May 8, 2017

Wilson confirmed as Air Force secretary

Screenshot from video

Heather Wilson at her nomination hearing for U.S. Air Force Secretary in front of the Senate Armed Forces committee.

Former congresswoman Heather Wilson was confirmed as President Donald Trump’s Secretary of the Air Force Monday.

The Senate voted 76-22 to confirm Wilson, who is the first service secretary nominee to get approval from the Senate, according to the Associated Press.

Both of New Mexico’s U.S. Senators—Tom Udall and Martin Heinrich—voted to confirm Wilson. Heinrich, who faced Wilson in 2012 as an opponent for his current Senate seat, voted to advance her nomination to the full Senate as part of the Senate Armed Services Committee. Udall served in the U.S. House at the same time as Wilson.

Wilson served as an Air Force officer in Europe in the 1980s and earned a master’s and Ph.D. as a Rhodes Scholar at Oxford University in England.

Wilson was easily confirmed despite questions about her post-congressional career.

The questions came during her March confirmation hearing and involved her opaque consulting with nuclear weapons labs in New Mexico that resulted in the labs paying back the federal government for some of her expenses. Wilson maintained she did nothing improper and was not implicated in any wrongdoing.

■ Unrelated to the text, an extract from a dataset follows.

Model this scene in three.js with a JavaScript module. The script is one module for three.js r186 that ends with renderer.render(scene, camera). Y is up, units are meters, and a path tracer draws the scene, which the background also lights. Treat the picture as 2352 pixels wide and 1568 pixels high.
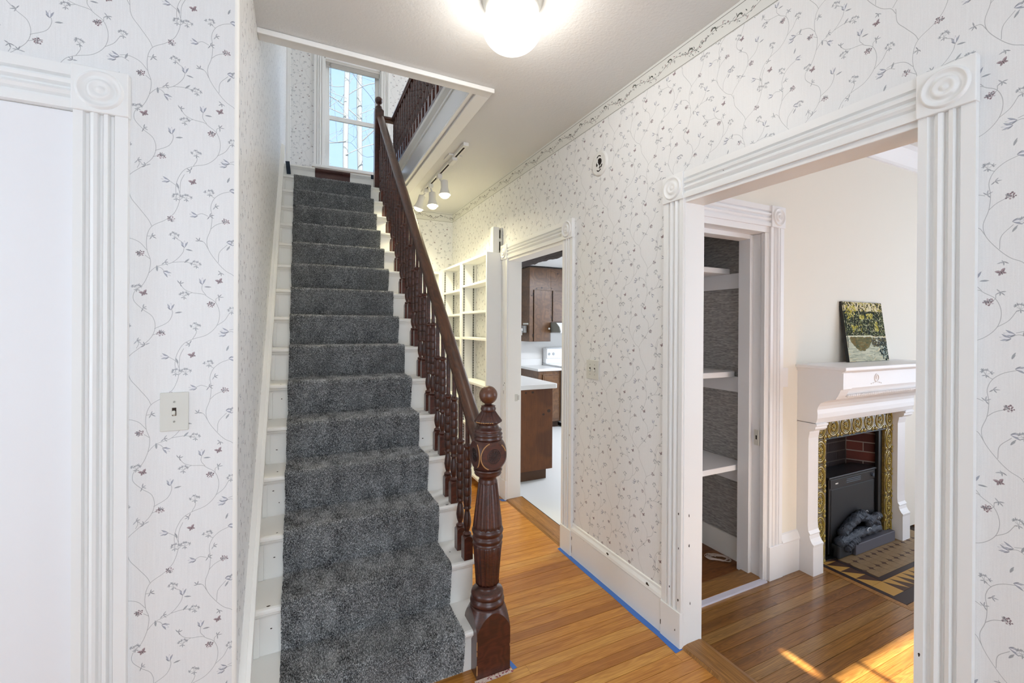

Wilson was also involved in the George W. Bush U.S. attorneys scandal. Wilson and former U.S. Sen. Pete Domenici made phone calls to former New Mexico U.S. Attorney David Iglesias about his investigation into former state Senate President Pro Tem Manny Aragon. Iglesias later said Wilson and Domenici pressured him to indict Aragon.

U.S. Rep. Steve Pearce, who faced Wilson in an famously brutal primary election for U.S. Senate in 2008, praised the Senate’s confirmation of his former U.S. House colleague.

“I’m pleased to see Heather Wilson confirmed as Secretary of the United States Air Force,” Pearce said in a statement. “Secretary Wilson understands the issues facing our Air Force both as a servicemember and a legislator. I look forward to working with her again to support Holloman, Kirtland, and Cannon Air Force Bases, and the health of the Air Force nationally.”

Most recently, Wilson was the president of the South Dakota School of Mines and Technology.

Trump’s second pick for U.S. Army secretary, Mark Green, recently withdrew his name from consideration after controversial statements he made on transgender issues, Islam and evolution came to light. CNN first unearthed those videos.

Trump’s first selection for U.S. Navy secretary withdrew his name because of possible conflicts of interest with financial entanglements, as did Trump’s first U.S. Army secretary pick.

We will add the reactions from other members of the New Mexico congressional delegation if and when we receive them.